DIRECTIVE = Give all the lines below again, exactly, with no pictures.
□ □ □ □ □ □ □
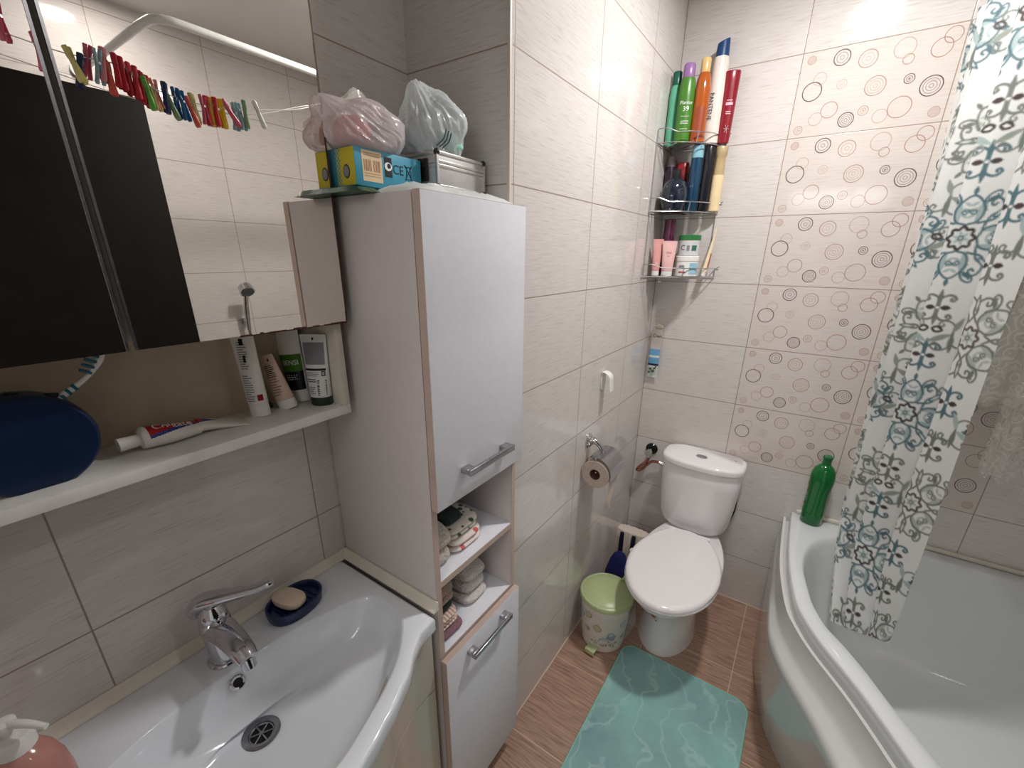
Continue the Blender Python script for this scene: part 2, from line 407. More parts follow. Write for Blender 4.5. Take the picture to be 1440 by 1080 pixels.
def towel(label, x, y, z, w, d, h, mt, layers=2, seed=1, rz=0, group=None):
    o = obj('folded_towel', fold_bm(w, d, h, layers, seed=seed), mt, sub=1, loc=(x,y,z), rot=(0,0,rz))
    return tag(o, label, 'towel', group)
WAF = cloth_mat('white_waffle_cloth', (222,214,204)); FLO = cloth_mat('white_cloth_green_print', (218,210,200), (60,88,70), 'floral', 45)
GRN = cloth_mat('dark_green_cloth', (46,64,58)); BGE = cloth_mat('beige_cloth', (196,172,156), None, 'waffle', 220)
STR = cloth_mat('striped_pastel_cloth', (214,160,146), (150,168,128), 'stripe', 30); MAU = cloth_mat('mauve_cloth', (148,112,122), None, 'waffle', 260)
LGR = cloth_mat('pale_grey_towel', (226,220,216), None, 'waffle', 240); PINKW = cloth_mat('white_pink_print_cloth', (222,212,206), (196,92,92), 'floral', 38)
towel('rolled white waffle towel at the near end of the upper niche shelf, lower of two', .022, -1.418, .9025, .07, .20, .045, WAF, 1, 1)
towel('rolled white waffle towel lying on top of another white roll in the upper niche', .016, -1.421, .9475, .072, .20, .052, WAF, 1, 2)
towel('folded white towel with pink print under the green printed towel in the niche', .020, -1.322, .9025, .115, .2, .036, PINKW, 2, 3)
towel('white towel with green print folded in the middle of the upper niche', .012, -1.330, .9395, .12, .19, .034, FLO, 2, 4)
towel('small dark green folded towel on top of the printed towels in the upper niche', -.004, -1.352, .9745, .062, .17, .028, GRN, 1, 5)
towel('mauve towel lowest of the pile in the lower niche compartment', .024, -1.408, .6905, .092, .205, .020, MAU, 1, 6, 0)
towel('striped pink and green towel above the mauve one in the lower niche', .018, -1.412, .7115, .09, .2, .036, STR, 3, 7)
towel('dark green towel between the striped and the beige ones in the lower niche', .010, -1.414, .7485, .085, .19, .030, GRN, 1, 8)
towel('beige rolled towel topmost of the near pile in the lower niche', .012, -1.416, .7795, .08, .19, .050, BGE, 2, 9)
towel('flat pale grey towel under the grey roll at the far end of the lower niche', .004, -1.275, .6905, .10, .19, .024, LGR, 1, 10)
towel('rolled pale grey towel at the far end of the lower niche', -.004, -1.272, .7155, .085, .18, .072, LGR, 2, 11)

# ------------------------------------------------------------------ mirror cabinet with shelf
mc = thing('mirror_cabinet', 'mirror-fronted wall cabinet with an open white shelf below, above the sink', 'cabinet')
XM = -0.14; MY0, MY1 = -2.147, -1.497
bm = bm_new(); add_box(bm, XL, -.160, -2.14, -1.503, 1.475, 2.10); obj('cabinet_body', bm, CREAM, mc, bevel=.001)
boxo('shelf_board', (XL, -.158, -2.14, -1.499, 1.278, 1.297), mat('white_shelf', (226,224,220), .35), mc, bevel=.001)
bm = bm_new(); add_box(bm, XL, -.158, -1.5145, -1.499, 1.297, 1.475); obj('shelf_side', bm, CREAM, mc, bevel=.001)
boxo('shelf_side', (XL, -.158, -2.14, -2.125, 1.297, 1.475), CREAM, mc)
boxo('shelf_back', (XL, XL+.004, -2.125, -1.5145, 1.297, 1.475), mat('beige_back_panel', (186,170,148), .5), mc, bevel=0)
MIRR = NT('mirror_glass'); MIRR.b.inputs['Metallic'].default_value = 1; MIRR.b.inputs['Roughness'].default_value = .0
MIRR.b.inputs['Base Color'].default_value = rgba((240,236,230)); q = MIRR.n('ShaderNodeTexCoord')
MIRR.l(MIRR.math('MULTIPLY', MIRR.noise(3, q.outputs['Object']), 0.004), MIRR.b.inputs['Roughness']); MIRR = MIRR.m
RUST = mat('rust_brown_edge', (84,50,42), .6, vary=.4, scale=80)
MBACK = mat('mirror_back_board', (150,140,128), .5)
for (a, b, side) in ((-1.822, MY1, 1), (MY0, -1.8345, 0)):
    dr = boxo('mirror_door', (XM-.020, XM-.003, a+.001, b-.001, 1.469, 2.11), MBACK, mc, bevel=.0005)
    boxo('mirror_pane', (XM-.003, XM, a, b, 1.468, 2.11), MIRR, dr, bevel=0, smooth=False)
    if side:
        bm = bm_new(); rnd = random.Random(3); y = a+.13
        while y < b-.004:
            w_ = rnd.uniform(.006, .016); h_ = rnd.uniform(.0016, .0042)
            add_box(bm, XM-.004, XM+.0002, y, min(b, y+w_), 1.4662, 1.4662+h_); y += w_
        z = 1.47
        while z < 2.09:
            h_ = rnd.uniform(.01, .03); w_ = rnd.uniform(.0018, .0042)
            add_box(bm, XM-.004, XM+.0002, b-w_*.3, b+.0022, z, z+h_); z += h_
        obj('corroded_edge', bm, RUST, dr, smooth=False)
    bm = bm_new(); add_box(bm, XM-.003, XM+.0012, (b if not side else a-.003), (b+.003 if not side else a), 1.468, 2.11)
    obj('glass_edge', bm, STEEL, dr, smooth=False)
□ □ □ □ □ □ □
EXERCISE ANSWER =
Continue the Blender Python script for this scene: part 2, from line 407. More parts follow. Write for Blender 4.5. Take the picture to be 1440 by 1080 pixels.
def towel(label, x, y, z, w, d, h, mt, layers=2, seed=1, rz=0, group=None):
    o = obj('folded_towel', fold_bm(w, d, h, layers, seed=seed), mt, sub=1, loc=(x,y,z), rot=(0,0,rz))
    return tag(o, label, 'towel', group)
WAF = cloth_mat('white_waffle_cloth', (222,214,204)); FLO = cloth_mat('white_cloth_green_print', (218,210,200), (60,88,70), 'floral', 45)
GRN = cloth_mat('dark_green_cloth', (46,64,58)); BGE = cloth_mat('beige_cloth', (196,172,156), None, 'waffle', 220)
STR = cloth_mat('striped_pastel_cloth', (214,160,146), (150,168,128), 'stripe', 30); MAU = cloth_mat('mauve_cloth', (148,112,122), None, 'waffle', 260)
LGR = cloth_mat('pale_grey_towel', (226,220,216), None, 'waffle', 240); PINKW = cloth_mat('white_pink_print_cloth', (222,212,206), (196,92,92), 'floral', 38)
towel('rolled white waffle towel at the near end of the upper niche shelf, lower of two', .022, -1.418, .9025, .07, .20, .045, WAF, 1, 1)
towel('rolled white waffle towel lying on top of another white roll in the upper niche', .016, -1.421, .9475, .072, .20, .052, WAF, 1, 2)
towel('folded white towel with pink print under the green printed towel in the niche', .020, -1.322, .9025, .115, .2, .036, PINKW, 2, 3)
towel('white towel with green print folded in the middle of the upper niche', .012, -1.330, .9395, .12, .19, .034, FLO, 2, 4)
towel('small dark green folded towel on top of the printed towels in the upper niche', -.004, -1.352, .9745, .062, .17, .028, GRN, 1, 5)
towel('mauve towel lowest of the pile in the lower niche compartment', .024, -1.408, .6905, .092, .205, .020, MAU, 1, 6, 0)
towel('striped pink and green towel above the mauve one in the lower niche', .018, -1.412, .7115, .09, .2, .036, STR, 3, 7)
towel('dark green towel between the striped and the beige ones in the lower niche', .010, -1.414, .7485, .085, .19, .030, GRN, 1, 8)
towel('beige rolled towel topmost of the near pile in the lower niche', .012, -1.416, .7795, .08, .19, .050, BGE, 2, 9)
towel('flat pale grey towel under the grey roll at the far end of the lower niche', .004, -1.275, .6905, .10, .19, .024, LGR, 1, 10)
towel('rolled pale grey towel at the far end of the lower niche', -.004, -1.272, .7155, .085, .18, .072, LGR, 2, 11)

# ------------------------------------------------------------------ mirror cabinet with shelf
mc = thing('mirror_cabinet', 'mirror-fronted wall cabinet with an open white shelf below, above the sink', 'cabinet')
XM = -0.14; MY0, MY1 = -2.147, -1.497
bm = bm_new(); add_box(bm, XL, -.160, -2.14, -1.503, 1.475, 2.10); obj('cabinet_body', bm, CREAM, mc, bevel=.001)
boxo('shelf_board', (XL, -.158, -2.14, -1.499, 1.278, 1.297), mat('white_shelf', (226,224,220), .35), mc, bevel=.001)
bm = bm_new(); add_box(bm, XL, -.158, -1.5145, -1.499, 1.297, 1.475); obj('shelf_side', bm, CREAM, mc, bevel=.001)
boxo('shelf_side', (XL, -.158, -2.14, -2.125, 1.297, 1.475), CREAM, mc)
boxo('shelf_back', (XL, XL+.004, -2.125, -1.5145, 1.297, 1.475), mat('beige_back_panel', (186,170,148), .5), mc, bevel=0)
MIRR = NT('mirror_glass'); MIRR.b.inputs['Metallic'].default_value = 1; MIRR.b.inputs['Roughness'].default_value = .0
MIRR.b.inputs['Base Color'].default_value = rgba((240,236,230)); q = MIRR.n('ShaderNodeTexCoord')
MIRR.l(MIRR.math('MULTIPLY', MIRR.noise(3, q.outputs['Object']), 0.004), MIRR.b.inputs['Roughness']); MIRR = MIRR.m
RUST = mat('rust_brown_edge', (84,50,42), .6, vary=.4, scale=80)
MBACK = mat('mirror_back_board', (150,140,128), .5)
for (a, b, side) in ((-1.822, MY1, 1), (MY0, -1.8345, 0)):
    dr = boxo('mirror_door', (XM-.020, XM-.003, a+.001, b-.001, 1.469, 2.11), MBACK, mc, bevel=.0005)
    boxo('mirror_pane', (XM-.003, XM, a, b, 1.468, 2.11), MIRR, dr, bevel=0, smooth=False)
    if side:
        bm = bm_new(); rnd = random.Random(3); y = a+.13
        while y < b-.004:
            w_ = rnd.uniform(.006, .016); h_ = rnd.uniform(.0016, .0042)
            add_box(bm, XM-.004, XM+.0002, y, min(b, y+w_), 1.4662, 1.4662+h_); y += w_
        z = 1.47
        while z < 2.09:
            h_ = rnd.uniform(.01, .03); w_ = rnd.uniform(.0018, .0042)
            add_box(bm, XM-.004, XM+.0002, b-w_*.3, b+.0022, z, z+h_); z += h_
        obj('corroded_edge', bm, RUST, dr, smooth=False)
    bm = bm_new(); add_box(bm, XM-.003, XM+.0012, (b if not side else a-.003), (b+.003 if not side else a), 1.468, 2.11)
    obj('glass_edge', bm, STEEL, dr, smooth=False)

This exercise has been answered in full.